*SUPPLIED ENTRIES*.

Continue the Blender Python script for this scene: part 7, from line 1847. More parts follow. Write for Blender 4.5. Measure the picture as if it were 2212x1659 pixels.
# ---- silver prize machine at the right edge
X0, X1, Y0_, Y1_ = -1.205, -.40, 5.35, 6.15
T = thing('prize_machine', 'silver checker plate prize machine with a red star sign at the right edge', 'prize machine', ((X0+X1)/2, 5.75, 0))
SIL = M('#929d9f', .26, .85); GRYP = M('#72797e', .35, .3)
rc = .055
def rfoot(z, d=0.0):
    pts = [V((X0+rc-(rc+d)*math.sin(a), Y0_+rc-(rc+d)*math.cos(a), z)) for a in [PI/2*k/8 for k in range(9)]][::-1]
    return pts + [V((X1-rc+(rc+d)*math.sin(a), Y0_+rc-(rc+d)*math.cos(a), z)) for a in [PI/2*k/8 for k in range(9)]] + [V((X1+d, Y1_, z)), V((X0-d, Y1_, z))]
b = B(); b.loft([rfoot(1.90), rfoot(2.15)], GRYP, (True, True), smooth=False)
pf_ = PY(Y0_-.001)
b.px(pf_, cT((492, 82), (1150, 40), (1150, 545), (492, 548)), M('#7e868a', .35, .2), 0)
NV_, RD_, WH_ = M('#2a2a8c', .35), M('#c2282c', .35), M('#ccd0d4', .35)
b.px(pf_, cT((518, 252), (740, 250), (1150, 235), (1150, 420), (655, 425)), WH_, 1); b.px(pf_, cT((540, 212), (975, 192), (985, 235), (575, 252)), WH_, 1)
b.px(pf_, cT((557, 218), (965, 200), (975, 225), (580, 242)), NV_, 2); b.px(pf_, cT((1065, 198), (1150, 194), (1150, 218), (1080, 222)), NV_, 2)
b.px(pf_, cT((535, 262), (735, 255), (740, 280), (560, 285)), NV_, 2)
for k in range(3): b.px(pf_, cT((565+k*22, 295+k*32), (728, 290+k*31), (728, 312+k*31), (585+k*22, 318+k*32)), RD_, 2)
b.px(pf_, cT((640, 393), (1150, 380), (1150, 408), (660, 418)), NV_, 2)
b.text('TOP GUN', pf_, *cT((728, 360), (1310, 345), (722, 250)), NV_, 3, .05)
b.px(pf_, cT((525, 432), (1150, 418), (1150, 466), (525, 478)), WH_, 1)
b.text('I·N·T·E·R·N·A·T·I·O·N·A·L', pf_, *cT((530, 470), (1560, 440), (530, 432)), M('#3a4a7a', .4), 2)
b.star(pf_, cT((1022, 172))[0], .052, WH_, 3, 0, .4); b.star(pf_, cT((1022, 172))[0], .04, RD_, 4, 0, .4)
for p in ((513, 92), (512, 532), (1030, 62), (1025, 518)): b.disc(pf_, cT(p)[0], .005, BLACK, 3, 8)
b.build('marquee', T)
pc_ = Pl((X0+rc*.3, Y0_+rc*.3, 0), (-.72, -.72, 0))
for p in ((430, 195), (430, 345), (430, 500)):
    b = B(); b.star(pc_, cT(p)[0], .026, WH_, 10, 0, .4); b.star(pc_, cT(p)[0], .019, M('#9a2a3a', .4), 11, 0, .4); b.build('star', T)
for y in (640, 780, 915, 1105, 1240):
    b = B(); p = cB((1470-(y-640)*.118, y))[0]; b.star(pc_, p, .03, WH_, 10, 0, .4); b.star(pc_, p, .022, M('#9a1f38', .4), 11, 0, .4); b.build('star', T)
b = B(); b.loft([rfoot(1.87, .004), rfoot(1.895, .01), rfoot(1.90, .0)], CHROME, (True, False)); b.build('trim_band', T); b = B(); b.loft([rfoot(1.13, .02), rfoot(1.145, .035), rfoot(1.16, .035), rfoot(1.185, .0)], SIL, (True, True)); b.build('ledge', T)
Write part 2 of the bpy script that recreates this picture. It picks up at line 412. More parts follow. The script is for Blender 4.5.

*WORK REQUIRED*. Transcribe every line of the data, exactly as it stands.

*RESPONSE TO THIS EXERCISE*.
Continue the Blender Python script for this scene: part 7, from line 1847. More parts follow. Write for Blender 4.5. Measure the picture as if it were 2212x1659 pixels.
# ---- silver prize machine at the right edge
X0, X1, Y0_, Y1_ = -1.205, -.40, 5.35, 6.15
T = thing('prize_machine', 'silver checker plate prize machine with a red star sign at the right edge', 'prize machine', ((X0+X1)/2, 5.75, 0))
SIL = M('#929d9f', .26, .85); GRYP = M('#72797e', .35, .3)
rc = .055
def rfoot(z, d=0.0):
    pts = [V((X0+rc-(rc+d)*math.sin(a), Y0_+rc-(rc+d)*math.cos(a), z)) for a in [PI/2*k/8 for k in range(9)]][::-1]
    return pts + [V((X1-rc+(rc+d)*math.sin(a), Y0_+rc-(rc+d)*math.cos(a), z)) for a in [PI/2*k/8 for k in range(9)]] + [V((X1+d, Y1_, z)), V((X0-d, Y1_, z))]
b = B(); b.loft([rfoot(1.90), rfoot(2.15)], GRYP, (True, True), smooth=False)
pf_ = PY(Y0_-.001)
b.px(pf_, cT((492, 82), (1150, 40), (1150, 545), (492, 548)), M('#7e868a', .35, .2), 0)
NV_, RD_, WH_ = M('#2a2a8c', .35), M('#c2282c', .35), M('#ccd0d4', .35)
b.px(pf_, cT((518, 252), (740, 250), (1150, 235), (1150, 420), (655, 425)), WH_, 1); b.px(pf_, cT((540, 212), (975, 192), (985, 235), (575, 252)), WH_, 1)
b.px(pf_, cT((557, 218), (965, 200), (975, 225), (580, 242)), NV_, 2); b.px(pf_, cT((1065, 198), (1150, 194), (1150, 218), (1080, 222)), NV_, 2)
b.px(pf_, cT((535, 262), (735, 255), (740, 280), (560, 285)), NV_, 2)
for k in range(3): b.px(pf_, cT((565+k*22, 295+k*32), (728, 290+k*31), (728, 312+k*31), (585+k*22, 318+k*32)), RD_, 2)
b.px(pf_, cT((640, 393), (1150, 380), (1150, 408), (660, 418)), NV_, 2)
b.text('TOP GUN', pf_, *cT((728, 360), (1310, 345), (722, 250)), NV_, 3, .05)
b.px(pf_, cT((525, 432), (1150, 418), (1150, 466), (525, 478)), WH_, 1)
b.text('I·N·T·E·R·N·A·T·I·O·N·A·L', pf_, *cT((530, 470), (1560, 440), (530, 432)), M('#3a4a7a', .4), 2)
b.star(pf_, cT((1022, 172))[0], .052, WH_, 3, 0, .4); b.star(pf_, cT((1022, 172))[0], .04, RD_, 4, 0, .4)
for p in ((513, 92), (512, 532), (1030, 62), (1025, 518)): b.disc(pf_, cT(p)[0], .005, BLACK, 3, 8)
b.build('marquee', T)
pc_ = Pl((X0+rc*.3, Y0_+rc*.3, 0), (-.72, -.72, 0))
for p in ((430, 195), (430, 345), (430, 500)):
    b = B(); b.star(pc_, cT(p)[0], .026, WH_, 10, 0, .4); b.star(pc_, cT(p)[0], .019, M('#9a2a3a', .4), 11, 0, .4); b.build('star', T)
for y in (640, 780, 915, 1105, 1240):
    b = B(); p = cB((1470-(y-640)*.118, y))[0]; b.star(pc_, p, .03, WH_, 10, 0, .4); b.star(pc_, p, .022, M('#9a1f38', .4), 11, 0, .4); b.build('star', T)
b = B(); b.loft([rfoot(1.87, .004), rfoot(1.895, .01), rfoot(1.90, .0)], CHROME, (True, False)); b.build('trim_band', T); b = B(); b.loft([rfoot(1.13, .02), rfoot(1.145, .035), rfoot(1.16, .035), rfoot(1.185, .0)], SIL, (True, True)); b.build('ledge', T)
Write part 2 of the bpy script that recreates this picture. It picks up at line 412. More parts follow. The script is for Blender 4.5.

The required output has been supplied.